The
legislation could be debated by lawmakers after the Nov. 8
midterm elections.
The so-called No Oil Producing and Exporting Cartels bill, or
NOPEC, gained momentum in the U.S. Congress after the
Organization of the Petroleum Exporting Countries and allies
decided on Oct. 5 to cut production by 2 million barrels per
day.
That was despite lobbying by the administration of President Joe
Biden. High oil prices are a vulnerability for Biden and his
fellow Democrats who are seeking to keep control of Congress in
the elections.
The Senate Judiciary Committee, which easily passed the bill in
May, moved the bill on Tuesday to the Senate floor, the Senate
website showed. It was "just a paperwork processing step," a
Senate aide said.
Senator Chuck Grassley, a Republican who sponsored NOPEC, tried
to attach the legislation to the annual defense policy bill. The
effort failed, but the bill could be attached to other
legislation later this year. Grassley's office did not
immediately respond to a request for comment.
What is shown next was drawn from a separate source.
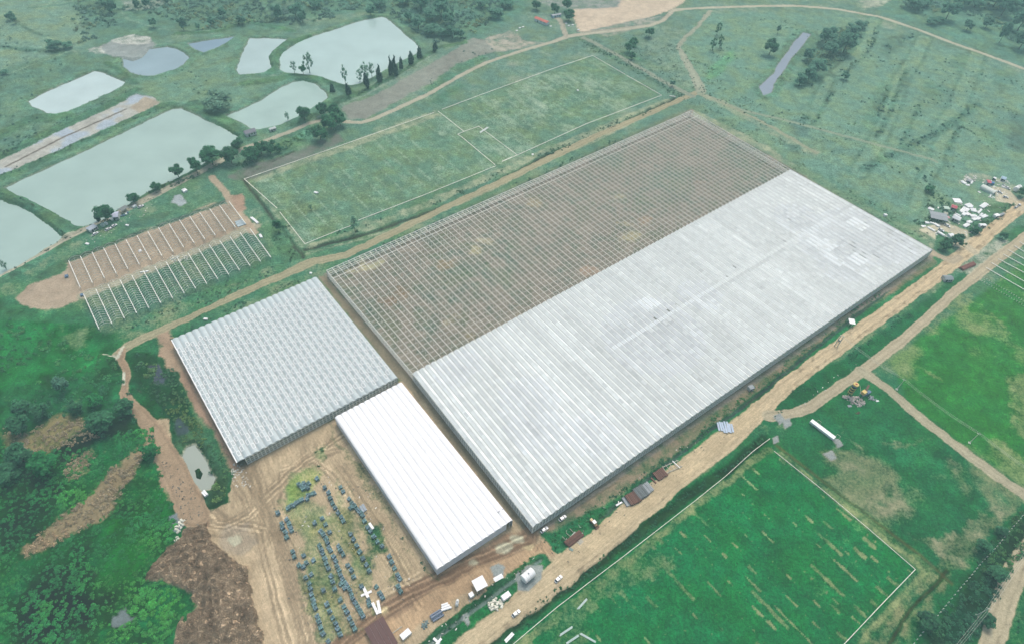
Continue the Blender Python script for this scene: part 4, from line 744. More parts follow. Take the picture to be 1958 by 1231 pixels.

The future of the bill is now up to Senate Majority Leader Chuck
Schumer, a Democrat. The Senate schedule will likely be packed
after the elections, which could prevent the bill's
consideration. Schumer's office did not immediately respond to a
request for comment.
On Oct. 6, Schumer said: "What Saudi Arabia did to help (Russian
President Vladimir) Putin continue to wage his despicable,
vicious war against Ukraine will long be remembered by
Americans. We are looking at all the legislative tools to best
deal with this appalling and deeply cynical action, including
the NOPEC bill".
If passed by both chambers of Congress and signed by Biden,
NOPEC would change U.S. antitrust law to revoke the sovereign
immunity that has protected OPEC+ members and their national oil
companies from lawsuits over price collusion.
It is unclear exactly how a federal court could enforce judicial
antitrust decisions against foreign countries. The United States
could also face criticism for its attempts to manipulate markets
by, for example, its planned release of 180 million barrels of
oil from the emergency oil reserve between May and December.